RECORDS SUPPLIED:
=-=-=

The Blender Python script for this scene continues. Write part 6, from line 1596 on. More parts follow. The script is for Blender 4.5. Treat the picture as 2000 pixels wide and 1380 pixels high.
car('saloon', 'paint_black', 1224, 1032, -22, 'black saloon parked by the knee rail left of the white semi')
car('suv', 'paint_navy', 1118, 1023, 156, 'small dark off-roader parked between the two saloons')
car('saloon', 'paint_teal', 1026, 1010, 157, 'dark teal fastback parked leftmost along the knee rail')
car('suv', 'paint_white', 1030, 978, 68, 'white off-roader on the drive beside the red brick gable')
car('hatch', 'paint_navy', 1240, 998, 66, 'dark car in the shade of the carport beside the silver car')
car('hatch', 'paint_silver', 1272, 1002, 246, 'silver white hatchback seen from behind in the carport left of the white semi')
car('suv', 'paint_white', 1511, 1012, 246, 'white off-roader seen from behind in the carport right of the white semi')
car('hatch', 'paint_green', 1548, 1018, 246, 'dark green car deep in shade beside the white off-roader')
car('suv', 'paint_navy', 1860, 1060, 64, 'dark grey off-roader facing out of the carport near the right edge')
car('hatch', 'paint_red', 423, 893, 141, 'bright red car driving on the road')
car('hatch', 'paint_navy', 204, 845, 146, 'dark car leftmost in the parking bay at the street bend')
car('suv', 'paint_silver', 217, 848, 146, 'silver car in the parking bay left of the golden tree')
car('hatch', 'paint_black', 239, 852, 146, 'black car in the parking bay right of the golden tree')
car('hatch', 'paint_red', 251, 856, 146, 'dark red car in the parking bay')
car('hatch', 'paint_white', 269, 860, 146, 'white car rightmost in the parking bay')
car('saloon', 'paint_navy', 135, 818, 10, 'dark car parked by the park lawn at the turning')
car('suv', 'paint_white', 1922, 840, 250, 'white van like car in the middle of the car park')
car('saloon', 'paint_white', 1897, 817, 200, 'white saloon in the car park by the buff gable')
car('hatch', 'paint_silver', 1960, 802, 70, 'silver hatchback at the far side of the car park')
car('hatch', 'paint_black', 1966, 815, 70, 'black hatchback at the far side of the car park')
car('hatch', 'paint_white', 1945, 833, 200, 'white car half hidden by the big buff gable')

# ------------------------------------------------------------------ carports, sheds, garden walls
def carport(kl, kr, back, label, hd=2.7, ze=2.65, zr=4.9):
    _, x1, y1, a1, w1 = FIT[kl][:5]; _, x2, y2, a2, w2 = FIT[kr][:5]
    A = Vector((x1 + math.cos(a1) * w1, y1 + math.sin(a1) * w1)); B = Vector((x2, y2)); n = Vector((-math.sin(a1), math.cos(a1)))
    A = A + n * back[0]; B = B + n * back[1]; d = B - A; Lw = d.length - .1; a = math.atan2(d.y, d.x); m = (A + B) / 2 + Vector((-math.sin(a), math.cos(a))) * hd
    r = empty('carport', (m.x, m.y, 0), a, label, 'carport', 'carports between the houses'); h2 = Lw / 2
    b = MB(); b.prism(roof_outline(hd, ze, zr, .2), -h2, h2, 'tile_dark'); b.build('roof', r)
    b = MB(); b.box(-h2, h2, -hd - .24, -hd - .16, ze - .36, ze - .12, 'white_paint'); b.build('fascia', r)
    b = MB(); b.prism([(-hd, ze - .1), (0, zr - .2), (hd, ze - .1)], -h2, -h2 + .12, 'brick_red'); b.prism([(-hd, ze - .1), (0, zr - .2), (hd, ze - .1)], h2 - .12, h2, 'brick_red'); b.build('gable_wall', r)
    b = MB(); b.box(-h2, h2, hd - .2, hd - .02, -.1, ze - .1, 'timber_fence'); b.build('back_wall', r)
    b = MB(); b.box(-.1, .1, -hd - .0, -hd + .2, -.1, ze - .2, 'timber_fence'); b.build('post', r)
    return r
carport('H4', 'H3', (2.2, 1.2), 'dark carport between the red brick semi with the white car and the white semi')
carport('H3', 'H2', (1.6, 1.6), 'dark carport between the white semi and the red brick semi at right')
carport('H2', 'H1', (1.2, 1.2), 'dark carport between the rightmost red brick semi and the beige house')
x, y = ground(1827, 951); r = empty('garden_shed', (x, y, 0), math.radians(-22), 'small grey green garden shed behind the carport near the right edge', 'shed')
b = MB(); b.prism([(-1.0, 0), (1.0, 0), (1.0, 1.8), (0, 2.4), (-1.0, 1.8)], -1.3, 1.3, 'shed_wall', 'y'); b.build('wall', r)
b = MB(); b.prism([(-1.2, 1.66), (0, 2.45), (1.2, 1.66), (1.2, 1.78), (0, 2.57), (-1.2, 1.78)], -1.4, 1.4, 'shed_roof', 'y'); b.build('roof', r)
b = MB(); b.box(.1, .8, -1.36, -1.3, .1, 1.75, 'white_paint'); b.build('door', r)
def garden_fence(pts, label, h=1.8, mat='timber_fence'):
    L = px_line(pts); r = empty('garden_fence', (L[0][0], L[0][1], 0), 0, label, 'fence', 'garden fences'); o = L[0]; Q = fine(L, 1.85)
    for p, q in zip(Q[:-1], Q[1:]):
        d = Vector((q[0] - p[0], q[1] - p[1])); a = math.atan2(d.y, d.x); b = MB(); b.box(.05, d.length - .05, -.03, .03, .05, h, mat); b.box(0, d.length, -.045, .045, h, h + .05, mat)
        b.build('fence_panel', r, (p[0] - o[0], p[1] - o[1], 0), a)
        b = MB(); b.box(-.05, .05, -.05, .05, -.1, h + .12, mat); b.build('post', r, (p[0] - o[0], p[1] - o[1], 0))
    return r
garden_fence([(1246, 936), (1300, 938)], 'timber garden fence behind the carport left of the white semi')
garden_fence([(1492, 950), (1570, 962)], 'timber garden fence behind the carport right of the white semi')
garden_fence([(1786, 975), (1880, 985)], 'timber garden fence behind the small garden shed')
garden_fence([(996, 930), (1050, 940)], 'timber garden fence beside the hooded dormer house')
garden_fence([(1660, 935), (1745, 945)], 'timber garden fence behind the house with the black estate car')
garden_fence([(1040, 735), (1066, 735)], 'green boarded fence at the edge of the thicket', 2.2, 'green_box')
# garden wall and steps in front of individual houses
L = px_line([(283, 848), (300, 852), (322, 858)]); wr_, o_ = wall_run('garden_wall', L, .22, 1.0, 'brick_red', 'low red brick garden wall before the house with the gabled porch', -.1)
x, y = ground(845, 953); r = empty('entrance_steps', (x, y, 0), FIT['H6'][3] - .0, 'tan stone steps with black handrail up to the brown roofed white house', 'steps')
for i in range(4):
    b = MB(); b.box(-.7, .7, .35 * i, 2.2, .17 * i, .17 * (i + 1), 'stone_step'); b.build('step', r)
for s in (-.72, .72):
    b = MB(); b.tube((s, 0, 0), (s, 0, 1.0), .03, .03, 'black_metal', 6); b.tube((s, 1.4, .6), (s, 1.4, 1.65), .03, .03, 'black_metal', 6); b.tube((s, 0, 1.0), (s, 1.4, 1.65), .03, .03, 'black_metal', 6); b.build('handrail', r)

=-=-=

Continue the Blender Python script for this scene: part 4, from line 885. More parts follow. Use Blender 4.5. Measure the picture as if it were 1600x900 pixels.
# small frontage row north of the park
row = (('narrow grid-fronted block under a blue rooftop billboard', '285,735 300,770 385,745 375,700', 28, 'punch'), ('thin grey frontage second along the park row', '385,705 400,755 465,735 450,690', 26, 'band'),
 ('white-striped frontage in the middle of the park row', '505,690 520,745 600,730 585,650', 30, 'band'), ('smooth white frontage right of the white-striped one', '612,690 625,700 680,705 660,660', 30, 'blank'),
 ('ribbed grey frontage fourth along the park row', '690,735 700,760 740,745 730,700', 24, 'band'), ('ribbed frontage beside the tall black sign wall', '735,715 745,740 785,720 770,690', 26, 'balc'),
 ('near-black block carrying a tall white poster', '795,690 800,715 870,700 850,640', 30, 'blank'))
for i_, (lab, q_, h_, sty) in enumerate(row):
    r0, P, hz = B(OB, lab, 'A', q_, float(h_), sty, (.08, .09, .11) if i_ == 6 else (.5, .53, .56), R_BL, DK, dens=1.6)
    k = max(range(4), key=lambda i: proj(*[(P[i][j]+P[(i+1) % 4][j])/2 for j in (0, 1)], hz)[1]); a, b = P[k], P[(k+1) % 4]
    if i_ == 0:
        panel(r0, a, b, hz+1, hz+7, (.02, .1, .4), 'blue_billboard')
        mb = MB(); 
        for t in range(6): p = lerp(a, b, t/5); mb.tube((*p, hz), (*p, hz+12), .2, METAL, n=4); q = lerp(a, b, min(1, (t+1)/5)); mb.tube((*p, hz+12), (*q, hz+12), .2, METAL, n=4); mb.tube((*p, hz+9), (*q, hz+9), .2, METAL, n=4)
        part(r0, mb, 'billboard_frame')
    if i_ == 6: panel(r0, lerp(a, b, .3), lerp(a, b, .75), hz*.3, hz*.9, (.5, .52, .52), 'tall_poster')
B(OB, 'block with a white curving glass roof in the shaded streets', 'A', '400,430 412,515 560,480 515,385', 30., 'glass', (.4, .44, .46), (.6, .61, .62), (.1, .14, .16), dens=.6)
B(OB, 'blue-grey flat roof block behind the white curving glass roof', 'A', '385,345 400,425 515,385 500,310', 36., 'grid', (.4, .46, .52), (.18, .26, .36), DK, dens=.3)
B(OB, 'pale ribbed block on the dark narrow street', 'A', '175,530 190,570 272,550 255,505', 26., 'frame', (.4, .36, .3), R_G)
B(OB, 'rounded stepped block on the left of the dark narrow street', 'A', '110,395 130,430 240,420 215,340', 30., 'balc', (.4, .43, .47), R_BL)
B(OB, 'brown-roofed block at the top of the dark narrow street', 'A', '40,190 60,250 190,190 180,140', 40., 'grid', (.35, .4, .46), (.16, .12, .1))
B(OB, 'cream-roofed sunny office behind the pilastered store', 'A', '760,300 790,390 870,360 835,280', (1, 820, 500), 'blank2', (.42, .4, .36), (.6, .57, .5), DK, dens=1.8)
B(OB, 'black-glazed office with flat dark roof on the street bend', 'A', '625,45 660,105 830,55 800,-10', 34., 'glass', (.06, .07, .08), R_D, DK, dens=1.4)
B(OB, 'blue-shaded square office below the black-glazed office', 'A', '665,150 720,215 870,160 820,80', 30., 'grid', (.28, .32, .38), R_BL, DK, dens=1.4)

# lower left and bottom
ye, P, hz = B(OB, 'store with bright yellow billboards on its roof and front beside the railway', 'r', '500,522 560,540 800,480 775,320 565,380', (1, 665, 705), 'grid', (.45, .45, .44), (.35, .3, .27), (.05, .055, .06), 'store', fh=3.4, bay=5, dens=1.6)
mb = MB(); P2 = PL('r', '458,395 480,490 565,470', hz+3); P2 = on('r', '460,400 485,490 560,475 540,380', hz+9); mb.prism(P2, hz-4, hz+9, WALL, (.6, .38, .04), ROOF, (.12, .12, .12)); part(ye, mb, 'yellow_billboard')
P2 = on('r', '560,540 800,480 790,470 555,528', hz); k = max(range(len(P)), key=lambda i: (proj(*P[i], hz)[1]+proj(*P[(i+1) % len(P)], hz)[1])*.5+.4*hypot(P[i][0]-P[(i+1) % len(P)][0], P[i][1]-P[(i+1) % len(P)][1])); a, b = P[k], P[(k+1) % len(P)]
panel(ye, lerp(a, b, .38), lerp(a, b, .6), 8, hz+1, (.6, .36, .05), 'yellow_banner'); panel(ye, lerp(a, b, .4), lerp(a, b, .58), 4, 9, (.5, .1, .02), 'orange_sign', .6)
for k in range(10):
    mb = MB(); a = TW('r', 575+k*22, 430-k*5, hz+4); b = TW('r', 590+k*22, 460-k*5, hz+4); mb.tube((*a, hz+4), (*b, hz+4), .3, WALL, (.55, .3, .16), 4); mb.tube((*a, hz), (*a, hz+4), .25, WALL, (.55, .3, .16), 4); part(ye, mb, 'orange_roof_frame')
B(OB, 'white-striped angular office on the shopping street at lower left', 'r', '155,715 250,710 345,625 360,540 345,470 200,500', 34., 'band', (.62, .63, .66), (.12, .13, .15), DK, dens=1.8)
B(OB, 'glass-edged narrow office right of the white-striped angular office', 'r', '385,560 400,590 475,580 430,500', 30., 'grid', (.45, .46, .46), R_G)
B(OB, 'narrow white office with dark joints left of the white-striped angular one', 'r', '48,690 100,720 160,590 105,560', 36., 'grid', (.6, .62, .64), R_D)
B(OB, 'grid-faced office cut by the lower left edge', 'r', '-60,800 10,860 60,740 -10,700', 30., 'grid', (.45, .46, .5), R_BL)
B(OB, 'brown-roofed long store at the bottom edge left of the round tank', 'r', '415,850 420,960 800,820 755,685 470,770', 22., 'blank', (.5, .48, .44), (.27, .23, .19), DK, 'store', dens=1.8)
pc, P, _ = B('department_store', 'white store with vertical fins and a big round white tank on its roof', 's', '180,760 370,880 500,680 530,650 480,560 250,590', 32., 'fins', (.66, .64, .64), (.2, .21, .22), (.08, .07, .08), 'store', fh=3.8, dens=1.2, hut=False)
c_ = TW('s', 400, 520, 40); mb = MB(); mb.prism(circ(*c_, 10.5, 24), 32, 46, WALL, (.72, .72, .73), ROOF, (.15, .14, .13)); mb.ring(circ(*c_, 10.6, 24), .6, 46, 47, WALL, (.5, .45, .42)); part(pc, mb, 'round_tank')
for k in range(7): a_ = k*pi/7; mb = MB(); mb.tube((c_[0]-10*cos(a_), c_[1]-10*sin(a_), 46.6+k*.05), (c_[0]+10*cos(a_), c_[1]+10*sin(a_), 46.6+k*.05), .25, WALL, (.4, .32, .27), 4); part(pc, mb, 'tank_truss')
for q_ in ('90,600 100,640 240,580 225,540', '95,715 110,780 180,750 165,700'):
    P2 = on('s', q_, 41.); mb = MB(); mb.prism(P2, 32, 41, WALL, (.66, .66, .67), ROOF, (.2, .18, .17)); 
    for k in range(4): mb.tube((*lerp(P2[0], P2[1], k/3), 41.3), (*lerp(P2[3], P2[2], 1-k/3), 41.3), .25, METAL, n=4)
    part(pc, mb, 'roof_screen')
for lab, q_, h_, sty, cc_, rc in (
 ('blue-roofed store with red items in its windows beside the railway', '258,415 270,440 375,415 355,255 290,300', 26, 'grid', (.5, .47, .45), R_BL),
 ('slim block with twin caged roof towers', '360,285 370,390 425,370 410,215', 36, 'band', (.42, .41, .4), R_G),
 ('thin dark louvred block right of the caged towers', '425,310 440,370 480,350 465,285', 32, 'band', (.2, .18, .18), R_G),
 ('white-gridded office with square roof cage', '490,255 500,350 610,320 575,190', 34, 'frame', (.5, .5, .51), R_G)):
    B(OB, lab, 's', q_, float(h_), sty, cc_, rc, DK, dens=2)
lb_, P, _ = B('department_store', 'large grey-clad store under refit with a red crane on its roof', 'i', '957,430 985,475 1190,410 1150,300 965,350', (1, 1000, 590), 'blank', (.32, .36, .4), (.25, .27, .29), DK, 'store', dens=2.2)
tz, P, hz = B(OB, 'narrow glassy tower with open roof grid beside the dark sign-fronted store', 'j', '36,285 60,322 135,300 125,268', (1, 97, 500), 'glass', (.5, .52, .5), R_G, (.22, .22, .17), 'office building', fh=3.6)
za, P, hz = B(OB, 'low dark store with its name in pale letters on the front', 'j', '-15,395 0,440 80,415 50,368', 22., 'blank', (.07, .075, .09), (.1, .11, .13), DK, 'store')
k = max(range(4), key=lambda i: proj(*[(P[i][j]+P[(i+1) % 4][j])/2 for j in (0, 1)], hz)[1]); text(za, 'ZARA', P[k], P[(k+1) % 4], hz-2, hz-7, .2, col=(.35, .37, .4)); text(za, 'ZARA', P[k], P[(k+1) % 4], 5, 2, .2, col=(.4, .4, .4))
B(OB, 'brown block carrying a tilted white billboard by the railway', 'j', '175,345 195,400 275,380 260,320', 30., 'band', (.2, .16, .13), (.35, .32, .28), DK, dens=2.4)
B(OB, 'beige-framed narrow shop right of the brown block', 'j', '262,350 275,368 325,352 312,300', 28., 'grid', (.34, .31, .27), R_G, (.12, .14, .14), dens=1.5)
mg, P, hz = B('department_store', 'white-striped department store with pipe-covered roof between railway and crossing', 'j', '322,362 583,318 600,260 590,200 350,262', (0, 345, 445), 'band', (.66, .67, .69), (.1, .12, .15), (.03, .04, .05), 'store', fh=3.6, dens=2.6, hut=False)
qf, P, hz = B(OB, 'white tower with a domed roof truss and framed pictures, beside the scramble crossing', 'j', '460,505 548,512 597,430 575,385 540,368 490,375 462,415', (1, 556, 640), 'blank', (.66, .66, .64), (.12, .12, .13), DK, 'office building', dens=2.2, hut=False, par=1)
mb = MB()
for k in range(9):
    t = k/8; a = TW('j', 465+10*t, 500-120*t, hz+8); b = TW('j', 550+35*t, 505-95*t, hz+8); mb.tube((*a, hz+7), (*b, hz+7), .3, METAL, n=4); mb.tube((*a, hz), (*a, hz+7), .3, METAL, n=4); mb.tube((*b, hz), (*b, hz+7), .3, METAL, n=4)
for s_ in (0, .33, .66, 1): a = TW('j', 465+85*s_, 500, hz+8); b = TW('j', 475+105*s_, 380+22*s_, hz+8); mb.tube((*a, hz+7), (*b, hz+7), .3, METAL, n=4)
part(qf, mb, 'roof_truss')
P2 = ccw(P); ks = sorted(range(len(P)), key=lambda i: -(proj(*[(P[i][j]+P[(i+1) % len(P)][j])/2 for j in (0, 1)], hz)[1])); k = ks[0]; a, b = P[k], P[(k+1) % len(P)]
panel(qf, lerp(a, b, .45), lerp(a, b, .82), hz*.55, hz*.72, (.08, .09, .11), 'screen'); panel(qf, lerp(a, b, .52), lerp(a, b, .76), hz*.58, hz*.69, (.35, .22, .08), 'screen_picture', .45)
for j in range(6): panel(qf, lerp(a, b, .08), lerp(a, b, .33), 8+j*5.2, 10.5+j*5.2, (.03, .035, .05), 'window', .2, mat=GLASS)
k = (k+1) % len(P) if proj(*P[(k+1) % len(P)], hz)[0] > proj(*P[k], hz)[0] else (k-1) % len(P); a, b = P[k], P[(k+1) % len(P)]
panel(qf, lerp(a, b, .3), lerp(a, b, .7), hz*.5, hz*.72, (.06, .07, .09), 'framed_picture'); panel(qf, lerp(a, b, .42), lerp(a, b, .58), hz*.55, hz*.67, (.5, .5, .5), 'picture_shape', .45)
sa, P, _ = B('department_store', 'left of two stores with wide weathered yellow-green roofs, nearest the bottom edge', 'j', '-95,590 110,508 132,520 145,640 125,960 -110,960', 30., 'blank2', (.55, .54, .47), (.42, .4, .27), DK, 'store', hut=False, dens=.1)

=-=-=

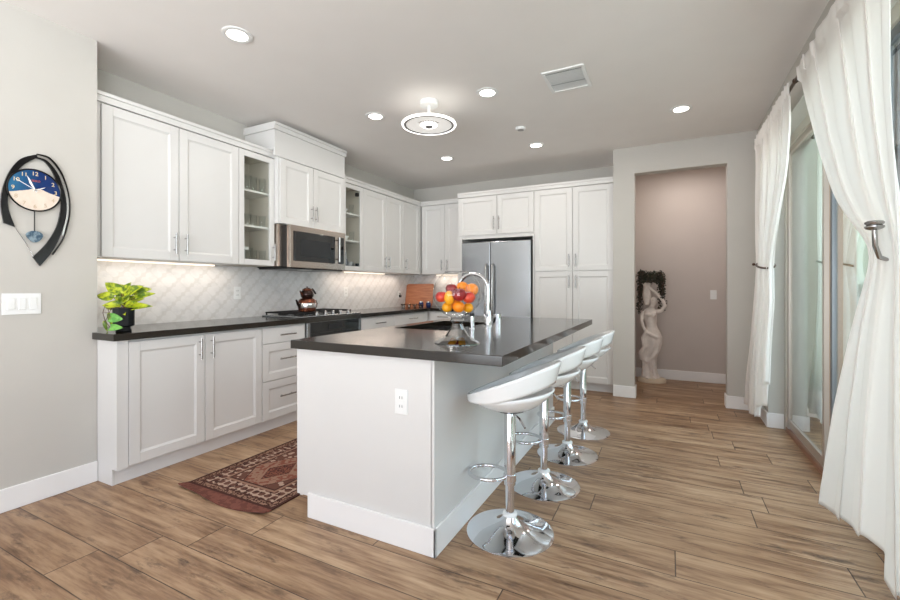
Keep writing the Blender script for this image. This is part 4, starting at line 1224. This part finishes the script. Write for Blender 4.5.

=-=-=

DIRECTIVE: Where does the word "parts" appear? Return each line that holds it.

WORKED SOLUTION:
The Blender Python script for this scene continues. Write part 6, from line 1596 on. More parts follow. The script is for Blender 4.5. Treat the picture as 2000 pixels wide and 1380 pixels high.
Continue the Blender Python script for this scene: part 4, from line 885. More parts follow. Use Blender 4.5. Measure the picture as if it were 1600x900 pixels.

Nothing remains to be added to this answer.